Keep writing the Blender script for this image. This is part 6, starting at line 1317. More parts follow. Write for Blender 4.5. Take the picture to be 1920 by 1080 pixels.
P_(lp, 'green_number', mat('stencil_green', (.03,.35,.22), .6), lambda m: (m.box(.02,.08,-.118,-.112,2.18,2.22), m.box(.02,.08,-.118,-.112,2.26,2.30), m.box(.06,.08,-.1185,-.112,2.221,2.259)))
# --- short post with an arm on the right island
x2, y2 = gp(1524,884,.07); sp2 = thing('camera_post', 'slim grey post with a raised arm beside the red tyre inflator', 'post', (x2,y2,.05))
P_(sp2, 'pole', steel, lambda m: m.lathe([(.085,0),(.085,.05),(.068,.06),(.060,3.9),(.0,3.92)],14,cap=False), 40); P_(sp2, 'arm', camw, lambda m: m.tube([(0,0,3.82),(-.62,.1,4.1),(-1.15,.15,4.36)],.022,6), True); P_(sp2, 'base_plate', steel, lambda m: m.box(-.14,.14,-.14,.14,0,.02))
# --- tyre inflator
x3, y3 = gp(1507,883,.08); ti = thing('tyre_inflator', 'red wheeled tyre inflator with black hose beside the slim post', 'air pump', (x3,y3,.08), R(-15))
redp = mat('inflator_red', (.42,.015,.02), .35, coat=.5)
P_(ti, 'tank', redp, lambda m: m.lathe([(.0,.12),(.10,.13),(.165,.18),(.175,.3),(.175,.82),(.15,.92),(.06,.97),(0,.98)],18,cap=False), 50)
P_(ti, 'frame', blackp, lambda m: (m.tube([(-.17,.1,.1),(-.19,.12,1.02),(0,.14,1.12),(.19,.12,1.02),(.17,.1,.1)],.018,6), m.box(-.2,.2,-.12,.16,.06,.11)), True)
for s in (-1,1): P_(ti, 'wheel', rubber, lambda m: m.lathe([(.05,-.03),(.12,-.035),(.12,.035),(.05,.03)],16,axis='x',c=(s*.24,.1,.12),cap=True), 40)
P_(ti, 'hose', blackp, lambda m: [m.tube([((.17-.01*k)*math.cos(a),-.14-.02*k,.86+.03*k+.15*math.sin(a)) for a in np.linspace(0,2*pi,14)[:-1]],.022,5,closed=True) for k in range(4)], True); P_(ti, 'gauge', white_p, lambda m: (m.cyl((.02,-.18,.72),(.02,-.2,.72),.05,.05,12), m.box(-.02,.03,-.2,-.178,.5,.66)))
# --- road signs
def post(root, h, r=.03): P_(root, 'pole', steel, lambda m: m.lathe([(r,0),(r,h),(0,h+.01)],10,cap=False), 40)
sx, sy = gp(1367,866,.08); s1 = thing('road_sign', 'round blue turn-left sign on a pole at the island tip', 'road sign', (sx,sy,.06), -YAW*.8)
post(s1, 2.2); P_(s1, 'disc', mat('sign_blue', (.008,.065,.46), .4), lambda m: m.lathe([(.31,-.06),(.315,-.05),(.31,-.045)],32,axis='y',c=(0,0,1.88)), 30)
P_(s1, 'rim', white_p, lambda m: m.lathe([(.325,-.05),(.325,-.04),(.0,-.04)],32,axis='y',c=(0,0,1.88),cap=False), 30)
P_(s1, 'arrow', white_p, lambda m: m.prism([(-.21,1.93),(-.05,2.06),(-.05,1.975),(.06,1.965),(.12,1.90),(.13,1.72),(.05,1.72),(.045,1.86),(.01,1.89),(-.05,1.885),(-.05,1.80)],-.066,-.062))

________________

**Your task:** Retype all of the material, keeping each line exact.

**Result of the task:**
Keep writing the Blender script for this image. This is part 6, starting at line 1317. More parts follow. Write for Blender 4.5. Take the picture to be 1920 by 1080 pixels.
P_(lp, 'green_number', mat('stencil_green', (.03,.35,.22), .6), lambda m: (m.box(.02,.08,-.118,-.112,2.18,2.22), m.box(.02,.08,-.118,-.112,2.26,2.30), m.box(.06,.08,-.1185,-.112,2.221,2.259)))
# --- short post with an arm on the right island
x2, y2 = gp(1524,884,.07); sp2 = thing('camera_post', 'slim grey post with a raised arm beside the red tyre inflator', 'post', (x2,y2,.05))
P_(sp2, 'pole', steel, lambda m: m.lathe([(.085,0),(.085,.05),(.068,.06),(.060,3.9),(.0,3.92)],14,cap=False), 40); P_(sp2, 'arm', camw, lambda m: m.tube([(0,0,3.82),(-.62,.1,4.1),(-1.15,.15,4.36)],.022,6), True); P_(sp2, 'base_plate', steel, lambda m: m.box(-.14,.14,-.14,.14,0,.02))
# --- tyre inflator
x3, y3 = gp(1507,883,.08); ti = thing('tyre_inflator', 'red wheeled tyre inflator with black hose beside the slim post', 'air pump', (x3,y3,.08), R(-15))
redp = mat('inflator_red', (.42,.015,.02), .35, coat=.5)
P_(ti, 'tank', redp, lambda m: m.lathe([(.0,.12),(.10,.13),(.165,.18),(.175,.3),(.175,.82),(.15,.92),(.06,.97),(0,.98)],18,cap=False), 50)
P_(ti, 'frame', blackp, lambda m: (m.tube([(-.17,.1,.1),(-.19,.12,1.02),(0,.14,1.12),(.19,.12,1.02),(.17,.1,.1)],.018,6), m.box(-.2,.2,-.12,.16,.06,.11)), True)
for s in (-1,1): P_(ti, 'wheel', rubber, lambda m: m.lathe([(.05,-.03),(.12,-.035),(.12,.035),(.05,.03)],16,axis='x',c=(s*.24,.1,.12),cap=True), 40)
P_(ti, 'hose', blackp, lambda m: [m.tube([((.17-.01*k)*math.cos(a),-.14-.02*k,.86+.03*k+.15*math.sin(a)) for a in np.linspace(0,2*pi,14)[:-1]],.022,5,closed=True) for k in range(4)], True); P_(ti, 'gauge', white_p, lambda m: (m.cyl((.02,-.18,.72),(.02,-.2,.72),.05,.05,12), m.box(-.02,.03,-.2,-.178,.5,.66)))
# --- road signs
def post(root, h, r=.03): P_(root, 'pole', steel, lambda m: m.lathe([(r,0),(r,h),(0,h+.01)],10,cap=False), 40)
sx, sy = gp(1367,866,.08); s1 = thing('road_sign', 'round blue turn-left sign on a pole at the island tip', 'road sign', (sx,sy,.06), -YAW*.8)
post(s1, 2.2); P_(s1, 'disc', mat('sign_blue', (.008,.065,.46), .4), lambda m: m.lathe([(.31,-.06),(.315,-.05),(.31,-.045)],32,axis='y',c=(0,0,1.88)), 30)
P_(s1, 'rim', white_p, lambda m: m.lathe([(.325,-.05),(.325,-.04),(.0,-.04)],32,axis='y',c=(0,0,1.88),cap=False), 30)
P_(s1, 'arrow', white_p, lambda m: m.prism([(-.21,1.93),(-.05,2.06),(-.05,1.975),(.06,1.965),(.12,1.90),(.13,1.72),(.05,1.72),(.045,1.86),(.01,1.89),(-.05,1.885),(-.05,1.80)],-.066,-.062))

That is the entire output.